= Available data =

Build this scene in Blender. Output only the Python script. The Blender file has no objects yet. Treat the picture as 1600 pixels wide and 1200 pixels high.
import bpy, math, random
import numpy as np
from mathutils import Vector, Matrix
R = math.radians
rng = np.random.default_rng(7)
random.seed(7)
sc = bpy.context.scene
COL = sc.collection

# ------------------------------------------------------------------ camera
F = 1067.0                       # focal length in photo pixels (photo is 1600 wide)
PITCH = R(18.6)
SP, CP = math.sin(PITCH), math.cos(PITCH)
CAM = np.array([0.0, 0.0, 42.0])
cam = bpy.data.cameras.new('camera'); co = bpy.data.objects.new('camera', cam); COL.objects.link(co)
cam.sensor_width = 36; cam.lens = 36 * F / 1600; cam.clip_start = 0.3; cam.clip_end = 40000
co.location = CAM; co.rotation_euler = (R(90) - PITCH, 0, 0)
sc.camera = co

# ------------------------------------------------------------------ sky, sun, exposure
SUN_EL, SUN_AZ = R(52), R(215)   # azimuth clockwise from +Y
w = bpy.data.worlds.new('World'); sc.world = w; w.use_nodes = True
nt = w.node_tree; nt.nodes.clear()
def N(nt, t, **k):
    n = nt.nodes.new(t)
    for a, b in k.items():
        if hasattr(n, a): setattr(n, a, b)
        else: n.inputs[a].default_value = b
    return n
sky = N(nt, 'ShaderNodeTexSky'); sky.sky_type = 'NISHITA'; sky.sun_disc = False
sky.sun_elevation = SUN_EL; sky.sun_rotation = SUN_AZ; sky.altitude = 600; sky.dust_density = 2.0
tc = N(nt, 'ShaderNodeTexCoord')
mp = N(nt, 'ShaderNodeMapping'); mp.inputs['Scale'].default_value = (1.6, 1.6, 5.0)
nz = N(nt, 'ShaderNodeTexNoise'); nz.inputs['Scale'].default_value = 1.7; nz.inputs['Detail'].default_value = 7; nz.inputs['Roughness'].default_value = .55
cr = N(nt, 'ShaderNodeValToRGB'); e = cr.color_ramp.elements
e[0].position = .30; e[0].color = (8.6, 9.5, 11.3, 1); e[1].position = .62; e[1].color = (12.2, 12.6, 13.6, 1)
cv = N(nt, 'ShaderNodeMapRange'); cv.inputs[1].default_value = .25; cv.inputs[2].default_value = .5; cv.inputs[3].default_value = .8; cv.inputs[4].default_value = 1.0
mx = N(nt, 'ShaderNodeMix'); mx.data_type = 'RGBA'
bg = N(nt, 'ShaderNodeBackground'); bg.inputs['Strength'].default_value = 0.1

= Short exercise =
Copy each line of the data above without altering a single character.

= The completed task =
Build this scene in Blender. Output only the Python script. The Blender file has no objects yet. Treat the picture as 1600 pixels wide and 1200 pixels high.
import bpy, math, random
import numpy as np
from mathutils import Vector, Matrix
R = math.radians
rng = np.random.default_rng(7)
random.seed(7)
sc = bpy.context.scene
COL = sc.collection

# ------------------------------------------------------------------ camera
F = 1067.0                       # focal length in photo pixels (photo is 1600 wide)
PITCH = R(18.6)
SP, CP = math.sin(PITCH), math.cos(PITCH)
CAM = np.array([0.0, 0.0, 42.0])
cam = bpy.data.cameras.new('camera'); co = bpy.data.objects.new('camera', cam); COL.objects.link(co)
cam.sensor_width = 36; cam.lens = 36 * F / 1600; cam.clip_start = 0.3; cam.clip_end = 40000
co.location = CAM; co.rotation_euler = (R(90) - PITCH, 0, 0)
sc.camera = co

# ------------------------------------------------------------------ sky, sun, exposure
SUN_EL, SUN_AZ = R(52), R(215)   # azimuth clockwise from +Y
w = bpy.data.worlds.new('World'); sc.world = w; w.use_nodes = True
nt = w.node_tree; nt.nodes.clear()
def N(nt, t, **k):
    n = nt.nodes.new(t)
    for a, b in k.items():
        if hasattr(n, a): setattr(n, a, b)
        else: n.inputs[a].default_value = b
    return n
sky = N(nt, 'ShaderNodeTexSky'); sky.sky_type = 'NISHITA'; sky.sun_disc = False
sky.sun_elevation = SUN_EL; sky.sun_rotation = SUN_AZ; sky.altitude = 600; sky.dust_density = 2.0
tc = N(nt, 'ShaderNodeTexCoord')
mp = N(nt, 'ShaderNodeMapping'); mp.inputs['Scale'].default_value = (1.6, 1.6, 5.0)
nz = N(nt, 'ShaderNodeTexNoise'); nz.inputs['Scale'].default_value = 1.7; nz.inputs['Detail'].default_value = 7; nz.inputs['Roughness'].default_value = .55
cr = N(nt, 'ShaderNodeValToRGB'); e = cr.color_ramp.elements
e[0].position = .30; e[0].color = (8.6, 9.5, 11.3, 1); e[1].position = .62; e[1].color = (12.2, 12.6, 13.6, 1)
cv = N(nt, 'ShaderNodeMapRange'); cv.inputs[1].default_value = .25; cv.inputs[2].default_value = .5; cv.inputs[3].default_value = .8; cv.inputs[4].default_value = 1.0
mx = N(nt, 'ShaderNodeMix'); mx.data_type = 'RGBA'
bg = N(nt, 'ShaderNodeBackground'); bg.inputs['Strength'].default_value = 0.1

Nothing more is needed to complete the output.